## EXERCISE BRIEF
All of the material below is to be restated word for word, apart from the pictures.

## SOURCE EXCERPT
________________

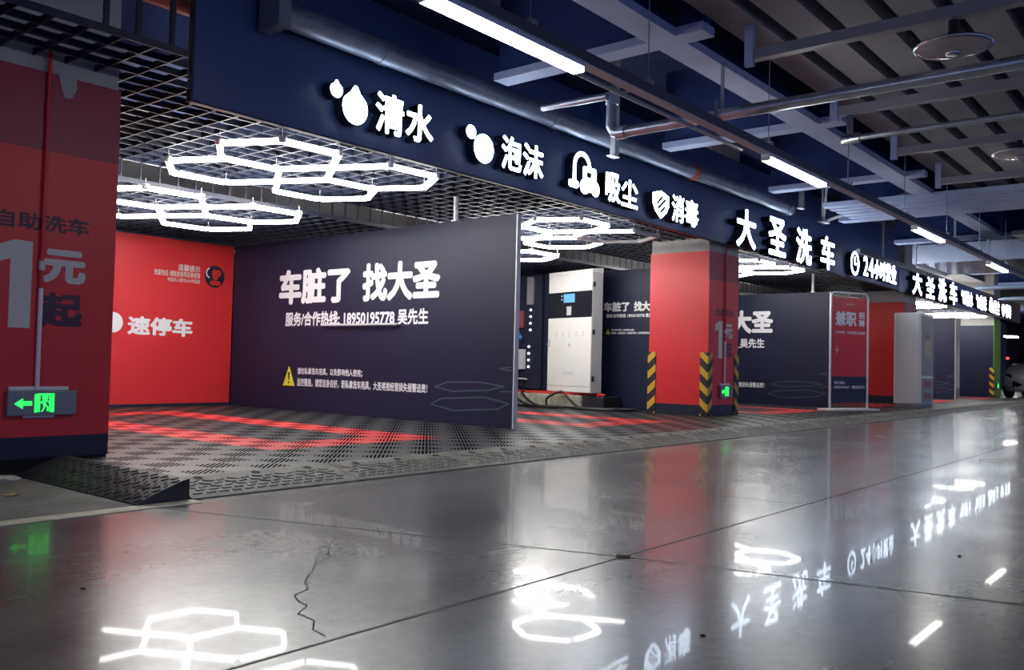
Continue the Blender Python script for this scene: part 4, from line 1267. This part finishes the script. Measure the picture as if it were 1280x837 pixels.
# body loft: stations along x (front to back): x, half width, z bottom, z belt, crown
st = [(28.55, .62, .30, .62), (28.62, .78, .22, .76), (28.85, .90, .20, .88), (29.4, .93, .20, .97), (29.9, .93, .20, 1.02), (31.0, .93, .20, 1.04), (32.2, .93, .20, 1.06), (32.9, .88, .24, 1.04), (33.1, .76, .34, .95)]
mb = MB(); vs = []
for x, hw, zb, zt in st:
    vs += [(x, cy - hw * .9, zb), (x, cy - hw, zb + .18), (x, cy - hw, zb + (zt - zb) * .7), (x, cy - hw * .88, zt), (x, cy, zt + .03), (x, cy + hw * .88, zt), (x, cy + hw, zb + (zt - zb) * .7), (x, cy + hw, zb + .18), (x, cy + hw * .9, zb)]
n = 9
fs = [(i * n + k, i * n + k + 1, (i + 1) * n + k + 1, (i + 1) * n + k) for i in range(len(st) - 1) for k in range(n - 1)]
fs += [(i * n + n - 1, i * n, (i + 1) * n, (i + 1) * n + n - 1) for i in range(len(st) - 1)]
fs += [tuple(range(n)), tuple(reversed(range((len(st) - 1) * n, len(st) * n)))]
mb.add(vs, fs, 0, True)
mb.build('body', 'car', t)
mb = MB(); vs = []
cab = [(29.85, .80, 1.0, 1.02), (30.55, .72, 1.0, 1.50), (31.2, .70, 1.0, 1.57), (32.0, .70, 1.0, 1.54), (32.75, .74, 1.0, 1.08)]
for x, hw, zb, zt in cab:
    vs += [(x, cy - hw * 1.12, zb), (x, cy - hw, zt - .02), (x, cy - hw * .6, zt), (x, cy + hw * .6, zt), (x, cy + hw, zt - .02), (x, cy + hw * 1.12, zb)]
n = 6
fs = [(i * n + k, i * n + k + 1, (i + 1) * n + k + 1, (i + 1) * n + k) for i in range(4) for k in range(n - 1)]
fs += [tuple(range(n)), tuple(reversed(range(4 * n, 5 * n)))]
mb.add(vs, fs, 0, True)
mb.build('greenhouse', 'glass_dark', t)
MB().box(30.7, cy - .62, 1.555, 32.1, cy + .62, 1.60).build('roof', 'car', t, bevel=0.02)
for x, y in ((29.35, cy - .85), (29.35, cy + .85), (32.1, cy - .85), (32.1, cy + .85)):
    w = MB().lathe([(0.0, -0.11), (0.30, -0.11), (0.34, -0.08), (0.34, 0.08), (0.30, 0.11), (0.0, 0.11)], (x, y, 0.345), 28, axis='Y').build('wheel', 'tyre', t)
    MB().lathe([(0.0, -0.12), (0.2, -0.118), (0.22, -0.112)], (x, y + (0 if y < cy else .233), 0.345), 20, axis='Y').build('rim', 'steel', w)
for s in (-1, 1):
    MB().add([(28.60, cy + s * .72, .70), (28.66, cy + s * .28, .72), (28.63, cy + s * .28, .64), (28.57, cy + s * .70, .60), (28.75, cy + s * .84, .74), (28.72, cy + s * .84, .64)], [(0, 1, 2, 3), (0, 3, 5, 4)]).build('headlight', 'glass_dark', t, recalc=False)
    MB().add([(28.535, cy + s * .62, .52), (28.53, cy + s * .36, .40), (28.56, cy + s * .62, .30)], [(0, 1, 2)]).build('intake', 'glass_dark', t, recalc=False)
MB().box(28.535, cy - .34, .40, 28.56, cy + .34, .54).build('grille', 'dark_plastic', t, bevel=0.01)
t = thing('pillar', 'green painted pillar behind the pale car at the right edge', 'pillar', (36, 4.2, 0))
MB().box(35.6, 3.6, 0, 36.4, 4.5, ZC - 0.001).build('shaft', 'green_paint', t)
solo(MB().box(45.5, 7.9, 2.42, 46.7, 8.3, 2.48).build('ceiling_lamp', 'e_lamp'), 'small white lamp glowing far behind the pale car', 'lamp')
solo(MB().lathe([(0, -.06), (.06, -.03), (.06, .03), (0, .06)], (40, 7.15, 1.35), 12).tube([(40, 7.15, 0), (40, 7.15, 1.29)], 0.03, 8, 1).build('indicator_lamp', ['e_red', 'dark_plastic']), 'small red indicator light far behind the pale car', 'lamp')

# ------------------------------------------------------------------ litter on the floor
def lump(x, y, r, h, material, label, name='plaster_lump', seed=0, cat='debris'):
    rnd = random.Random(seed)
    bm = bmesh.new()
    bmesh.ops.create_icosphere(bm, subdivisions=2, radius=1)
    for v in bm.verts:
        k = 1 + rnd.uniform(-.28, .28)
        v.co = Vector((v.co.x * r * k, v.co.y * r * .7 * k, max(0.0, v.co.z * h * k + h * .4)))
    me = bpy.data.meshes.new(name); bm.to_mesh(me); bm.free()
    me.materials.append(MT[material])
    o = bpy.data.objects.new(name, me); C.objects.link(o); o.location = (x, y, 0.0031)
    solo(o, label, cat)
lump(1.78, 4.86, 0.11, 0.018, 'debris', 'largest pale plaster lump at the foot of the left pillar', seed=1)
lump(1.62, 4.80, 0.05, 0.02, 'debris', 'small pale plaster lump left of the largest one by the pillar', seed=2)
lump(1.60, 4.95, 0.035, 0.015, 'debris', 'pale crumb close under the left pillar, leftmost of the plaster bits', seed=3)
lump(1.66, 4.32, 0.035, 0.008, 'butt', 'brown scrap on the rough floor left of the wedge ramp', 'paper_scrap', 4, 'scrap')
o = MB().tube([(2.60, 1.66, 0.006), (2.63, 1.62, 0.006)], 0.005, 8).build('cigarette_butt', 'butt')
solo(o, 'tan cigarette butt where the floor joints cross', 'cigarette butt')
for x, y, lab in ((2.0, 1.02, 'black speck on the polished floor at the lower middle'), (3.52, 0.78, 'dark speck on the polished floor at the lower right'), (1.16, 2.5, 'dark speck on the polished floor before the nearest bay')):
    o = MB().lathe([(0, 0.004), (0.006, 0.003), (0.007, 0.0)], (x, y, 0.0005), 10).build('speck', 'hole')
    solo(o, lab, 'speck')

for me in bpy.data.meshes: me.validate(verbose=False)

________________

## EXERCISE SOLUTION
Continue the Blender Python script for this scene: part 4, from line 1267. This part finishes the script. Measure the picture as if it were 1280x837 pixels.
# body loft: stations along x (front to back): x, half width, z bottom, z belt, crown
st = [(28.55, .62, .30, .62), (28.62, .78, .22, .76), (28.85, .90, .20, .88), (29.4, .93, .20, .97), (29.9, .93, .20, 1.02), (31.0, .93, .20, 1.04), (32.2, .93, .20, 1.06), (32.9, .88, .24, 1.04), (33.1, .76, .34, .95)]
mb = MB(); vs = []
for x, hw, zb, zt in st:
    vs += [(x, cy - hw * .9, zb), (x, cy - hw, zb + .18), (x, cy - hw, zb + (zt - zb) * .7), (x, cy - hw * .88, zt), (x, cy, zt + .03), (x, cy + hw * .88, zt), (x, cy + hw, zb + (zt - zb) * .7), (x, cy + hw, zb + .18), (x, cy + hw * .9, zb)]
n = 9
fs = [(i * n + k, i * n + k + 1, (i + 1) * n + k + 1, (i + 1) * n + k) for i in range(len(st) - 1) for k in range(n - 1)]
fs += [(i * n + n - 1, i * n, (i + 1) * n, (i + 1) * n + n - 1) for i in range(len(st) - 1)]
fs += [tuple(range(n)), tuple(reversed(range((len(st) - 1) * n, len(st) * n)))]
mb.add(vs, fs, 0, True)
mb.build('body', 'car', t)
mb = MB(); vs = []
cab = [(29.85, .80, 1.0, 1.02), (30.55, .72, 1.0, 1.50), (31.2, .70, 1.0, 1.57), (32.0, .70, 1.0, 1.54), (32.75, .74, 1.0, 1.08)]
for x, hw, zb, zt in cab:
    vs += [(x, cy - hw * 1.12, zb), (x, cy - hw, zt - .02), (x, cy - hw * .6, zt), (x, cy + hw * .6, zt), (x, cy + hw, zt - .02), (x, cy + hw * 1.12, zb)]
n = 6
fs = [(i * n + k, i * n + k + 1, (i + 1) * n + k + 1, (i + 1) * n + k) for i in range(4) for k in range(n - 1)]
fs += [tuple(range(n)), tuple(reversed(range(4 * n, 5 * n)))]
mb.add(vs, fs, 0, True)
mb.build('greenhouse', 'glass_dark', t)
MB().box(30.7, cy - .62, 1.555, 32.1, cy + .62, 1.60).build('roof', 'car', t, bevel=0.02)
for x, y in ((29.35, cy - .85), (29.35, cy + .85), (32.1, cy - .85), (32.1, cy + .85)):
    w = MB().lathe([(0.0, -0.11), (0.30, -0.11), (0.34, -0.08), (0.34, 0.08), (0.30, 0.11), (0.0, 0.11)], (x, y, 0.345), 28, axis='Y').build('wheel', 'tyre', t)
    MB().lathe([(0.0, -0.12), (0.2, -0.118), (0.22, -0.112)], (x, y + (0 if y < cy else .233), 0.345), 20, axis='Y').build('rim', 'steel', w)
for s in (-1, 1):
    MB().add([(28.60, cy + s * .72, .70), (28.66, cy + s * .28, .72), (28.63, cy + s * .28, .64), (28.57, cy + s * .70, .60), (28.75, cy + s * .84, .74), (28.72, cy + s * .84, .64)], [(0, 1, 2, 3), (0, 3, 5, 4)]).build('headlight', 'glass_dark', t, recalc=False)
    MB().add([(28.535, cy + s * .62, .52), (28.53, cy + s * .36, .40), (28.56, cy + s * .62, .30)], [(0, 1, 2)]).build('intake', 'glass_dark', t, recalc=False)
MB().box(28.535, cy - .34, .40, 28.56, cy + .34, .54).build('grille', 'dark_plastic', t, bevel=0.01)
t = thing('pillar', 'green painted pillar behind the pale car at the right edge', 'pillar', (36, 4.2, 0))
MB().box(35.6, 3.6, 0, 36.4, 4.5, ZC - 0.001).build('shaft', 'green_paint', t)
solo(MB().box(45.5, 7.9, 2.42, 46.7, 8.3, 2.48).build('ceiling_lamp', 'e_lamp'), 'small white lamp glowing far behind the pale car', 'lamp')
solo(MB().lathe([(0, -.06), (.06, -.03), (.06, .03), (0, .06)], (40, 7.15, 1.35), 12).tube([(40, 7.15, 0), (40, 7.15, 1.29)], 0.03, 8, 1).build('indicator_lamp', ['e_red', 'dark_plastic']), 'small red indicator light far behind the pale car', 'lamp')

# ------------------------------------------------------------------ litter on the floor
def lump(x, y, r, h, material, label, name='plaster_lump', seed=0, cat='debris'):
    rnd = random.Random(seed)
    bm = bmesh.new()
    bmesh.ops.create_icosphere(bm, subdivisions=2, radius=1)
    for v in bm.verts:
        k = 1 + rnd.uniform(-.28, .28)
        v.co = Vector((v.co.x * r * k, v.co.y * r * .7 * k, max(0.0, v.co.z * h * k + h * .4)))
    me = bpy.data.meshes.new(name); bm.to_mesh(me); bm.free()
    me.materials.append(MT[material])
    o = bpy.data.objects.new(name, me); C.objects.link(o); o.location = (x, y, 0.0031)
    solo(o, label, cat)
lump(1.78, 4.86, 0.11, 0.018, 'debris', 'largest pale plaster lump at the foot of the left pillar', seed=1)
lump(1.62, 4.80, 0.05, 0.02, 'debris', 'small pale plaster lump left of the largest one by the pillar', seed=2)
lump(1.60, 4.95, 0.035, 0.015, 'debris', 'pale crumb close under the left pillar, leftmost of the plaster bits', seed=3)
lump(1.66, 4.32, 0.035, 0.008, 'butt', 'brown scrap on the rough floor left of the wedge ramp', 'paper_scrap', 4, 'scrap')
o = MB().tube([(2.60, 1.66, 0.006), (2.63, 1.62, 0.006)], 0.005, 8).build('cigarette_butt', 'butt')
solo(o, 'tan cigarette butt where the floor joints cross', 'cigarette butt')
for x, y, lab in ((2.0, 1.02, 'black speck on the polished floor at the lower middle'), (3.52, 0.78, 'dark speck on the polished floor at the lower right'), (1.16, 2.5, 'dark speck on the polished floor before the nearest bay')):
    o = MB().lathe([(0, 0.004), (0.006, 0.003), (0.007, 0.0)], (x, y, 0.0005), 10).build('speck', 'hole')
    solo(o, lab, 'speck')

for me in bpy.data.meshes: me.validate(verbose=False)